Actualités 17 octobre 2023

Les « territoires zéro chômeur » font leur entrée en Belgique - Pourquoi, pour qui ?

Sur proposition du ministre de l’Emploi, le gouvernement a décidé d’introduire en Belgique les « territoires zéro chômeur ». L’expérience vient de France, où elle a été lancée en 2016. Notre ministre a été séduit par l’idée et a souhaité l’importer en Belgique… moyennant quelques adaptations qui, comme souvent dans un jeu des copies, dénaturent singulièrement la version « originale ».

En gros, il s’agit de créer des jobs sur mesure pour les demandeurs d’emploi de longue durée, les personnes handicapées bénéficiant d’un revenu de remplacement et les bénéficiaires du RIS, qui pourront ainsi cumuler une partie de leur allocation/indemnité avec des revenus professionnels.

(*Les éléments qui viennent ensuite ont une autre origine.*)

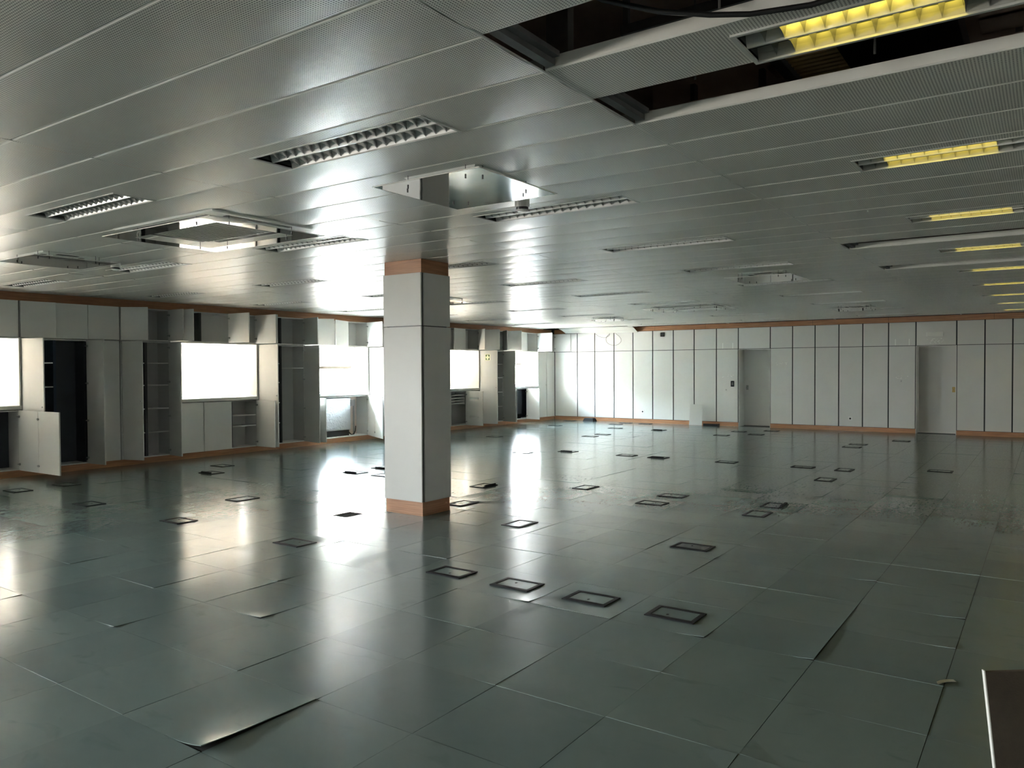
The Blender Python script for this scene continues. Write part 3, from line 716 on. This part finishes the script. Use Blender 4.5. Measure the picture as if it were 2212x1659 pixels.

Le contrat de travail part des besoins, demandes, aptitudes et capacités de l’allocataire. C’est lui également qui choisit la durée des prestations qu’il souhaite effectuer.

Pour pouvoir participer au programme, les entreprises/employeurs devront être agréées et proposer des services locaux qui répondent à des besoins sociétaux non (encore) rencontrés. On parle d’épiceries solidaires, de restauration à base d’invendus, d’ateliers de couture, de travaux d’entretien, de jardinage, etc.

Le projet du ministre soulève de nombreuses critiques dont les suivantes :

  • L’activation et la réinsertion des demandeurs d’emploi (de longue durée ou non) sont une compétence des Régions ; celles-ci ont d’ailleurs développé ces dernières années nombre de dispositifs de soutien aux demandeurs d’emploi. Faut-il ajouter une couche fédérale aux dispositifs existants ? Ne vaut-il pas mieux prendre le temps de les évaluer avant de vouloir en ajouter un énième ? De nombreux enseignements sont à tirer des rapports complets et objectifs de la Cour des comptes consacrés à certains de ces dispositifs et au fonctionnement des services régionaux de l’Emploi.
  • Ensuite, il eût été intéressant que le ministre prenne le temps de lire les différentes analyses et critiques de l’expérience française. Le coût réel, pour la collectivité, de mise en œuvre de ce type de contrat est l’un des écueils soulevés par l’Inspection générale des Finances en France.
  • Le ministre entend créer un statut juridique hybride, où le contrat de travail de ces demandeurs d’emploi « ressemblerait » à un contrat de travail, sans dépendre du cadre légal applicable, en édulcorant certains aspects de ce cadre et en choisissant ‘à la carte’ les régimes légaux qui s’appliqueront à ces travailleurs.
  • Enfin, comment ce nouveau dispositif va-t-il constituer une passerelle vers le marché du travail « normal » vu qu’il n’a pas été conçu pour cela ? Certes les travailleurs engagés auront droit à 10 jours de formation par an, mais cela ne s’inscrit dans aucun parcours professionnel permettant l’acquisition de compétences ciblées transférables vers d’autres métiers. Nulle part, il n’est question de « tremplin vers un emploi durable ». Le dispositif ressemble plutôt à un revenu d’appoint pour allocataires sociaux.

Le taux d’emploi en Belgique est de 72 %, avec de fortes disparités entre Régions :  65,2% en Wallonie, 65,6% à Bruxelles et 77% en Flandre, et le taux d’inactivité est de 23,9%. Il y a certes des publics très éloignés de l’emploi, qui nécessitent des accompagnements adaptés. Selon la FEB, il est urgent d’améliorer la qualité et l’efficacité des services de placement pour faire en sorte que les demandeurs d’emploi et les inactifs retournent le plus rapidement possible vers le circuit classique de l’emploi.

À cet égard, l’investissement des pouvoirs publics dans une politique cohérente de (re)mise à l’emploi basée sur un accompagnement individualisé des demandeurs d’emploi résultant de leur niveau réel d’employabilité, constitue une réponse plus durable que de pâles copies d’expérience aussi ciblées.